## SOURCE DATA
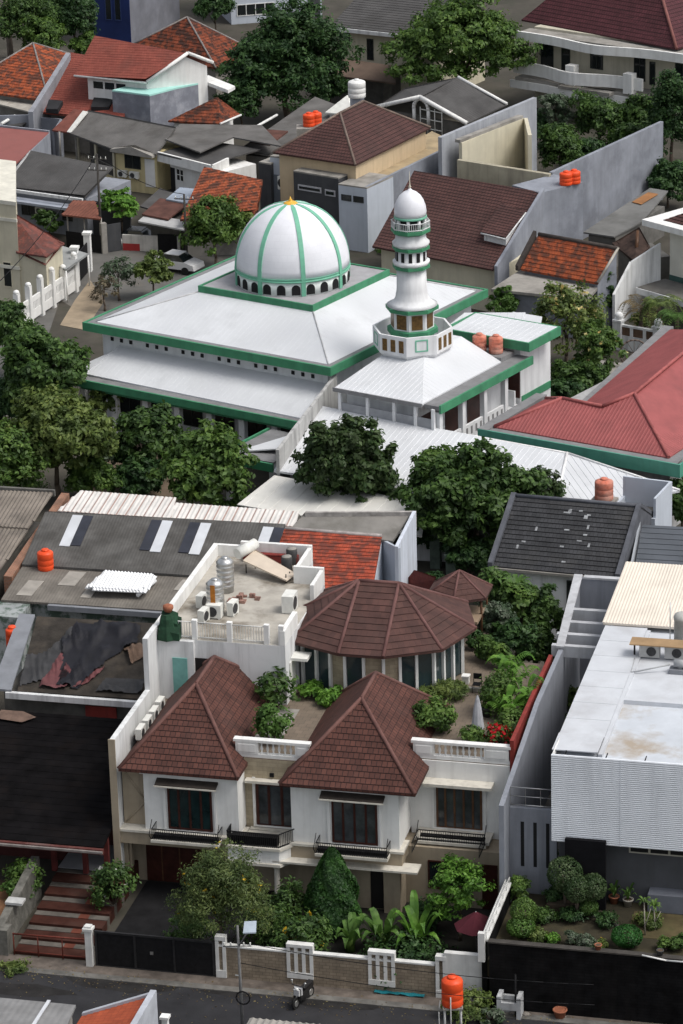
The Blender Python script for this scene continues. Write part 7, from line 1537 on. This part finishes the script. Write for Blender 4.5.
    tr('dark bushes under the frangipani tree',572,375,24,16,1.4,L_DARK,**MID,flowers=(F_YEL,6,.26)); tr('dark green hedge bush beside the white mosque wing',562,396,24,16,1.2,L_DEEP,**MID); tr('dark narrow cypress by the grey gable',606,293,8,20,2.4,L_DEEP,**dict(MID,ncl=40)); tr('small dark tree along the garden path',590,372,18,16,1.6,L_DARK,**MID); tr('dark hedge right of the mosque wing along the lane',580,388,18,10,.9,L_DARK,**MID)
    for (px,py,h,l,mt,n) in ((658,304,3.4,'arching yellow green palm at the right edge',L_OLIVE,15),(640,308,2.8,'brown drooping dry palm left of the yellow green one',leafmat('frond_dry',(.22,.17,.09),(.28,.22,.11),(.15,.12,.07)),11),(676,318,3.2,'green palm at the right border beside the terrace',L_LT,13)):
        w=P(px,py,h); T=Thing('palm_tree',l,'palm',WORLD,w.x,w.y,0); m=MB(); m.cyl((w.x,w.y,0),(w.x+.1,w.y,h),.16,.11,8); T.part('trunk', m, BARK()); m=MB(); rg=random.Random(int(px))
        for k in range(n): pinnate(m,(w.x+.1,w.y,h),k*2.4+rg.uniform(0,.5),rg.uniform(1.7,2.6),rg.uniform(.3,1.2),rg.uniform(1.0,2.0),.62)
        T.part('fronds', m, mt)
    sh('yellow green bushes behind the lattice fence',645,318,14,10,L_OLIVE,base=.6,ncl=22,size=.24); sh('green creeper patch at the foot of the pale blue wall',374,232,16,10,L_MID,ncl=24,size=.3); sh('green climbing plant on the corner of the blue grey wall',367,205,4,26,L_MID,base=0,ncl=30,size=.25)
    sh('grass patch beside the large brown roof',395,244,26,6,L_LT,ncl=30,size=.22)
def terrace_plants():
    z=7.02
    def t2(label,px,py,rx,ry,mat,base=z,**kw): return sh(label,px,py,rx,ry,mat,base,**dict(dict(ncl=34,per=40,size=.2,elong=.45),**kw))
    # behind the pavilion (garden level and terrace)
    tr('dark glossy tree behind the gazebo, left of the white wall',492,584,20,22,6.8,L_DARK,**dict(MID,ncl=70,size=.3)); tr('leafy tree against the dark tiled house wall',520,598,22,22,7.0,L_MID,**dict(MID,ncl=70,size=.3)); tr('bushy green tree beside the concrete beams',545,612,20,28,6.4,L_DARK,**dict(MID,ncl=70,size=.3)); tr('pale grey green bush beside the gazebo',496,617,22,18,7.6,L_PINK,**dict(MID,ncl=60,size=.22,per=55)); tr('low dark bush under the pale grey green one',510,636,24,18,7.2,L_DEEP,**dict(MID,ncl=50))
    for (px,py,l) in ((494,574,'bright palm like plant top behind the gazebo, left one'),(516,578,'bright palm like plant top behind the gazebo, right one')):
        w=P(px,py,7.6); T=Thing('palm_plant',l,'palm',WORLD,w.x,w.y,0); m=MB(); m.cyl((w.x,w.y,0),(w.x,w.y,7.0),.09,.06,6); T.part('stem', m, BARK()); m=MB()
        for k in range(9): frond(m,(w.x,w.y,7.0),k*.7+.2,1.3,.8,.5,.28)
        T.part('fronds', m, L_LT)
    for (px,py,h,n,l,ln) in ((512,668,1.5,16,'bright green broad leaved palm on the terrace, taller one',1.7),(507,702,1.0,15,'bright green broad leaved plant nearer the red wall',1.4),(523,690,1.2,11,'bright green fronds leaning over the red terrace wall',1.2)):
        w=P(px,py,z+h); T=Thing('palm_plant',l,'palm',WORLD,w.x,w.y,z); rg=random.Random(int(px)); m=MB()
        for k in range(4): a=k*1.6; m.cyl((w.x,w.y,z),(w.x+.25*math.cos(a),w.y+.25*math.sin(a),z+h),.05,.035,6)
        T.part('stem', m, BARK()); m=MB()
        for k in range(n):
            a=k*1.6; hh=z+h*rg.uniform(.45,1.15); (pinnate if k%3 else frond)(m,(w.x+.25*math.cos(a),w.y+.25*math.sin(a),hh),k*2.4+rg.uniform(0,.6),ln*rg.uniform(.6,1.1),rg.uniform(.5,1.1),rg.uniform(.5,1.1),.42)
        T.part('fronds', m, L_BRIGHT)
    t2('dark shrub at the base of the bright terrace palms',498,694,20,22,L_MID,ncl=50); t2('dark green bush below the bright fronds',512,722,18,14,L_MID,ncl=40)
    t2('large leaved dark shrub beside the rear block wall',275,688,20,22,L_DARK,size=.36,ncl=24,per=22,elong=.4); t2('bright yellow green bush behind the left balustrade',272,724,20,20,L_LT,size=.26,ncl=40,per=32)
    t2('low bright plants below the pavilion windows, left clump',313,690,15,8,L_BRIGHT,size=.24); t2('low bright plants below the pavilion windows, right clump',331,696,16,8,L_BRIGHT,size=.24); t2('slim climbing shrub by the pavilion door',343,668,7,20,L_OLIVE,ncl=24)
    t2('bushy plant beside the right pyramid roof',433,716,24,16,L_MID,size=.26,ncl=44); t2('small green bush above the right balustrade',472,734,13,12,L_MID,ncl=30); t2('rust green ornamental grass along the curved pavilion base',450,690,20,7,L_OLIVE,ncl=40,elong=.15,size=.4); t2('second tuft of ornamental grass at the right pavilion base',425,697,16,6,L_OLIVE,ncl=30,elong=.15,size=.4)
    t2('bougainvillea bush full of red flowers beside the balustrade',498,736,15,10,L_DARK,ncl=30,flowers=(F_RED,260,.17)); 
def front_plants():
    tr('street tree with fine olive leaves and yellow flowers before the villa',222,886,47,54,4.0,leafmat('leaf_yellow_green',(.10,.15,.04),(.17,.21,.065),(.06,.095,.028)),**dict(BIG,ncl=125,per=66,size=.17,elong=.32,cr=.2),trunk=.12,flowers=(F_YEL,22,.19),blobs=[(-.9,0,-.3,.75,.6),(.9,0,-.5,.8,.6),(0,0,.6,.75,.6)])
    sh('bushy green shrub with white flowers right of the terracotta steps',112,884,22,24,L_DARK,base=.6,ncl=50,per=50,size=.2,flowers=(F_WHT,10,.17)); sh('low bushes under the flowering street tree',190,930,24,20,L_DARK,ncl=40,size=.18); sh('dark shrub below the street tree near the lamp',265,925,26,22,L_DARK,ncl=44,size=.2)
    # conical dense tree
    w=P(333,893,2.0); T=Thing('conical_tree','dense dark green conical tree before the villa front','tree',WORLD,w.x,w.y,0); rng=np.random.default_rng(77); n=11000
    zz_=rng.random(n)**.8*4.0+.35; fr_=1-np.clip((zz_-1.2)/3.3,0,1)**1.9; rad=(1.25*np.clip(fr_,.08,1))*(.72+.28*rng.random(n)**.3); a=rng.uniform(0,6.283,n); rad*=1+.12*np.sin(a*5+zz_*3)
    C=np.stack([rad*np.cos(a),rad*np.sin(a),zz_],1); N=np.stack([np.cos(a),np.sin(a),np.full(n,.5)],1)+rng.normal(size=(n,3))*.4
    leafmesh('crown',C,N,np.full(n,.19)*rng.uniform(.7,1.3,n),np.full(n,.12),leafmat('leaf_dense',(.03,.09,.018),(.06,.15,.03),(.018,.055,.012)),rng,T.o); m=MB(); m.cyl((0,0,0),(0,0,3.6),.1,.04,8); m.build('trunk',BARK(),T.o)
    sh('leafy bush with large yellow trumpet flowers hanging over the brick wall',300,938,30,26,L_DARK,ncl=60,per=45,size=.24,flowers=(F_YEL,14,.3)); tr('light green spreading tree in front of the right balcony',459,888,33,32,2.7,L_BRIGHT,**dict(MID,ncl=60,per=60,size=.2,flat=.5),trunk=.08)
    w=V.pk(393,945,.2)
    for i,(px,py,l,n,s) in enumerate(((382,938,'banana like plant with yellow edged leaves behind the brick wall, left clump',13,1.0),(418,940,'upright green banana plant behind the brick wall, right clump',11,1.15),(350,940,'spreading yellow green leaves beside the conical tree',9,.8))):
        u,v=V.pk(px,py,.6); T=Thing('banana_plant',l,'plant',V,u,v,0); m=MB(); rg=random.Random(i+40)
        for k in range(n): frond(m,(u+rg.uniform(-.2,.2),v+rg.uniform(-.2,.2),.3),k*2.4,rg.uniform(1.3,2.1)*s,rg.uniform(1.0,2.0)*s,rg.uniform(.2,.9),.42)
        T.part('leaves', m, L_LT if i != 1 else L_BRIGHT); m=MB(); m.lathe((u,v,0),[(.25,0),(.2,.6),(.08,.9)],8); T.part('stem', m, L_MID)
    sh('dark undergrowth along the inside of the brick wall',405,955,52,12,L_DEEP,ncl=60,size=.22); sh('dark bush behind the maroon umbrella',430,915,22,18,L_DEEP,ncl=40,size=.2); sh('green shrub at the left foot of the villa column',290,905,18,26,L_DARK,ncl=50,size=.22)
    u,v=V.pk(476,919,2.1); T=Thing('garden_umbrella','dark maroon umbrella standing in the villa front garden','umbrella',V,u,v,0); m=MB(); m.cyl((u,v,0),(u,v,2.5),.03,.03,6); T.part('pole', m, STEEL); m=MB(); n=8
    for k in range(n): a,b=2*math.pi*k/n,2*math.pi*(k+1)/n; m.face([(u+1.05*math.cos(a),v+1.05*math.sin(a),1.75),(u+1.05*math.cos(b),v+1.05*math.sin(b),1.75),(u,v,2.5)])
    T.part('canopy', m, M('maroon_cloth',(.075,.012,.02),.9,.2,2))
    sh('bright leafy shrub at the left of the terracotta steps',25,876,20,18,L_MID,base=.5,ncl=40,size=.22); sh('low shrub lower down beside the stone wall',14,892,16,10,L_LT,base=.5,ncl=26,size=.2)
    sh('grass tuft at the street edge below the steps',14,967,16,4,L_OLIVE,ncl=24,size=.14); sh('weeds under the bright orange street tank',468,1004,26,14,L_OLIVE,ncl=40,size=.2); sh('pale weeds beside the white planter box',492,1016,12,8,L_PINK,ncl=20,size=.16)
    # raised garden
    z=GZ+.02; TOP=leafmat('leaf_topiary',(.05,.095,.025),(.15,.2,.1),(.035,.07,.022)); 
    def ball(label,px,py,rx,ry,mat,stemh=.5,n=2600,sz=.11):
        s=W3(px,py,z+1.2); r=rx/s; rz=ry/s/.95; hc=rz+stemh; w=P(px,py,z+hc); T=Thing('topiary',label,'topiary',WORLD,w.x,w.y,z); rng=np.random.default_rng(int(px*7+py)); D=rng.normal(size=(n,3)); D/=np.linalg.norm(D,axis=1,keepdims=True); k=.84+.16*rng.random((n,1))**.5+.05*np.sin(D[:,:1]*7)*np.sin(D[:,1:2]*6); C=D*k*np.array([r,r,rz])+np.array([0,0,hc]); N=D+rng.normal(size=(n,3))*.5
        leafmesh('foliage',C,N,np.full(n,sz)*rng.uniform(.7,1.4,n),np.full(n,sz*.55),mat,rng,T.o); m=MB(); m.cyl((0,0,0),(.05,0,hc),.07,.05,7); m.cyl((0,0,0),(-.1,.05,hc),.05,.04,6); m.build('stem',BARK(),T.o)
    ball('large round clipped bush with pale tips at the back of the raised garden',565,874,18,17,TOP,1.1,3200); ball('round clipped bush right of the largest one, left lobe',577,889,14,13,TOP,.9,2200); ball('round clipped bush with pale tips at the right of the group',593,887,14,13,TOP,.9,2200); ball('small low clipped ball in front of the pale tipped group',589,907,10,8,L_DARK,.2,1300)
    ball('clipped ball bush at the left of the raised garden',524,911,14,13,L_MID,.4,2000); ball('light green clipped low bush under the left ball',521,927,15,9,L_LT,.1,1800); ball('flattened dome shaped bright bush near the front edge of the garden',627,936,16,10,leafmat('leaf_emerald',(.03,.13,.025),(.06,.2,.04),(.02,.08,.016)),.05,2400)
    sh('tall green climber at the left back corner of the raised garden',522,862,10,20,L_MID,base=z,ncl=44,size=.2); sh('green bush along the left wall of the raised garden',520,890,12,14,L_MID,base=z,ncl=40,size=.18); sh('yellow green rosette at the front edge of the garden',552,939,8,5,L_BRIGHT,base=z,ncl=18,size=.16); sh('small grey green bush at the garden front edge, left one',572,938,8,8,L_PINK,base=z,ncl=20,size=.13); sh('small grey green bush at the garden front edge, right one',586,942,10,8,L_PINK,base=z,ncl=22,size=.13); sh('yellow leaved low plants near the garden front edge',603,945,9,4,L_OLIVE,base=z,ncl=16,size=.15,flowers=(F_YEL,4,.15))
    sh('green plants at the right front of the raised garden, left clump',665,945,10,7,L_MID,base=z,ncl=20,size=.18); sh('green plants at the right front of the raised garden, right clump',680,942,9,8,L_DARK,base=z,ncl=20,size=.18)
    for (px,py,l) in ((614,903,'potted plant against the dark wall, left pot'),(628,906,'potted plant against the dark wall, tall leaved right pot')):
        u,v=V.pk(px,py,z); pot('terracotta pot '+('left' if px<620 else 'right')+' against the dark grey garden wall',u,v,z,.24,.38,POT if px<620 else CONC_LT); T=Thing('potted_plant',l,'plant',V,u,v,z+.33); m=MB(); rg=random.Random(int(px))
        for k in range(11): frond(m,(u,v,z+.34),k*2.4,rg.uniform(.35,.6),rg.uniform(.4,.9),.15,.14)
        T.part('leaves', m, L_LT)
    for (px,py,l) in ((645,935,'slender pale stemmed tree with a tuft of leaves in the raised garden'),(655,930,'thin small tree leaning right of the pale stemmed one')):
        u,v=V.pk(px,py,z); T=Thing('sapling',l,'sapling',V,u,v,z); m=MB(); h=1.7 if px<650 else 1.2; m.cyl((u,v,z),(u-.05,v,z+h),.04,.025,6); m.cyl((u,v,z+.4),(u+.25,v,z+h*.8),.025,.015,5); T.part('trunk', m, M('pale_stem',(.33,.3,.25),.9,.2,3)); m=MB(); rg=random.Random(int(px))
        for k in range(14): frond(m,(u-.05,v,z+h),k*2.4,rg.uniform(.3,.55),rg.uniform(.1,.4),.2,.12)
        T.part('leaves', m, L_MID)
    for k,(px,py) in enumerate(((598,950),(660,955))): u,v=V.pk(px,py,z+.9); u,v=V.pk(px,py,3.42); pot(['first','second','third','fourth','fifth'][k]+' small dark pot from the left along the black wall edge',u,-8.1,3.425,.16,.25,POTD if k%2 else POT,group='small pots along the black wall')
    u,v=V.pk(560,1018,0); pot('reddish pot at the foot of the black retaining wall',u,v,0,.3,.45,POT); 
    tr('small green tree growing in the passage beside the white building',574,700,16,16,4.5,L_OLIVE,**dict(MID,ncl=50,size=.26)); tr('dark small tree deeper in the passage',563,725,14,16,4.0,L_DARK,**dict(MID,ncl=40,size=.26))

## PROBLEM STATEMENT
Filter lines by "from" and return each hit.

## RESULT FOR THIS EXERCISE
The Blender Python script for this scene continues. Write part 7, from line 1537 on. This part finishes the script. Write for Blender 4.5.
    for k,(px,py) in enumerate(((598,950),(660,955))): u,v=V.pk(px,py,z+.9); u,v=V.pk(px,py,3.42); pot(['first','second','third','fourth','fifth'][k]+' small dark pot from the left along the black wall edge',u,-8.1,3.425,.16,.25,POTD if k%2 else POT,group='small pots along the black wall')